Поэтому мир в «Четверге» очень красив. Красив парк, который навсегда остался для Честертона земным раем; еще красивее и намного причудливей сад — или усадьба — Воскресенья. Красива французская лужайка, цветы на ней (мало кто, кроме Честертона, увидел бы в них золото и серебро). Красив, хотя и страшноват, лес, где Сайм испытывает одно из самых страшных своих искушений — все блекнет для него, тускнеет, теряет очертания, а для Честертона это плохо, поскольку его система эстетических ценностей предполагает мир весомый и ясный, где очертания четки, краски чисты и насыщенны (в эссе «Сияние серого цвета» он противопоставляет синему, золотому, алому, да и ясному, сияющему серому «какао, нечищеные ботинки, лицо вегетарьянца» и прочее в том же роде). Еще хуже это в системе нравственных ценностей — неясный мир бликов связан и для автора и для героя со всеразъедающим сомнением. И все же лес красив.
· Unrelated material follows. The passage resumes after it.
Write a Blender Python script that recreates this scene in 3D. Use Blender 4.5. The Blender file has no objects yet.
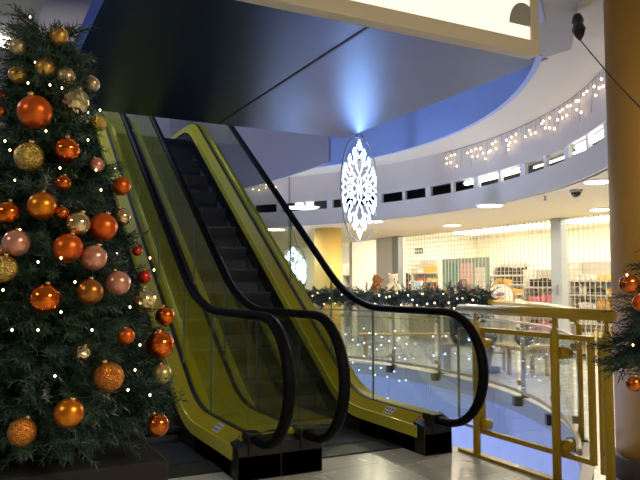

Словом, природа в этой книге почти по райски прекрасна; но прекрасен и город. По меньшей мере трижды — в романе «Наполеон из Ноттинг–хилла», в эссе «Тайна плюща» и в эссе о детективной литературе — Честертон воспел Лондон, «мощенный золотом». В крестьянской утопии («Охотничьи рассказы», 1925), в трактате «Очерк здравомыслия», во многих эссе и в интервью 1930 года, после которого мексиканский журналист решил, что Честертон в лучшем случае большой шутник, он предвещал возвращение в «ту деревню, которая живет в душе каждого городского ребенка». В 20-х годах он проповедовал идеи, удивительно похожие на то, что мы узнали сейчас об идеях и учении Чаянова (Честертон его, конечно, не знал; а Чаянов — Честертона?). Но деревня эта была нравственным идеалом. Ненавидящий индустриализм, «рабовладельческое государство», миллионеров, тресты, крупную торговлю, он видел в честном и крепком крестьянском труде лучший — или единственный — выход из тупика. Современный город был для него порочным — и не бедные кварталы, где живет «шарманочный люд», а прежде всего роскошные, — но только по нравственной своей сути. Он писал, что светящиеся рекламы красивы, как рождественская елка, и любой ребенок обрадуется им, потому что их не прочитает. Что до красоты, до поэтичности — нынешний город прекрасен; Честертону часто удавалось это показать, и в «Четверге», быть может, лучше всего.